Sensitivity to luminosity, centrifugal force, and boundary conditions in spherical shell convection

TL;DR

This study investigates how variations in luminosity, boundary conditions, and centrifugal force influence spherical shell convection simulations, finding that some parameters have minor effects while others significantly impact convection dynamics.

Contribution

The paper systematically assesses the sensitivity of spherical shell convection models to key physical parameters, demonstrating the robustness of the fully compressible approach with the Pencil Code.

Findings

Luminosity variations have minor effects on large-scale dynamics.

Centrifugal force influences solutions only at unrealistically high magnitudes.

Photospheric physics parameterization affects convection anisotropy and deviation from Taylor-Proudman state.

Abstract

We test the sensitivity of hydrodynamic and magnetohydrodynamic turbulent convection simulations with respect to Mach number, thermal and magnetic boundary conditions, and the centrifugal force.
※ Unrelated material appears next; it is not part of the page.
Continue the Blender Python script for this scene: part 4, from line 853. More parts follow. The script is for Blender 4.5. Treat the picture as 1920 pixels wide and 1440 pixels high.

We find that varying the luminosity, which also controls the Mach number, has only a minor effect on the large-scale dynamics. A similar conclusion can also be drawn from the comparison of two formulations of the lower magnetic boundary condition with either vanishing electric field or current density. The centrifugal force has an effect on the solutions, but only if its magnitude with respect to acceleration due to gravity is by two orders of magnitude greater than in the Sun. Finally, we find that the parameterisation of the photospheric physics, either by an explicit cooling term or enhanced radiative diffusion, is more important than the thermal boundary condition. In particular, runs with cooling tend to lead to more anisotropic convection and stronger deviations from the Taylor-Proudman state. In summary, the fully compressible approach taken here with the Pencil Code is found to be valid, while still allowing the disparate timescales to be taken into account.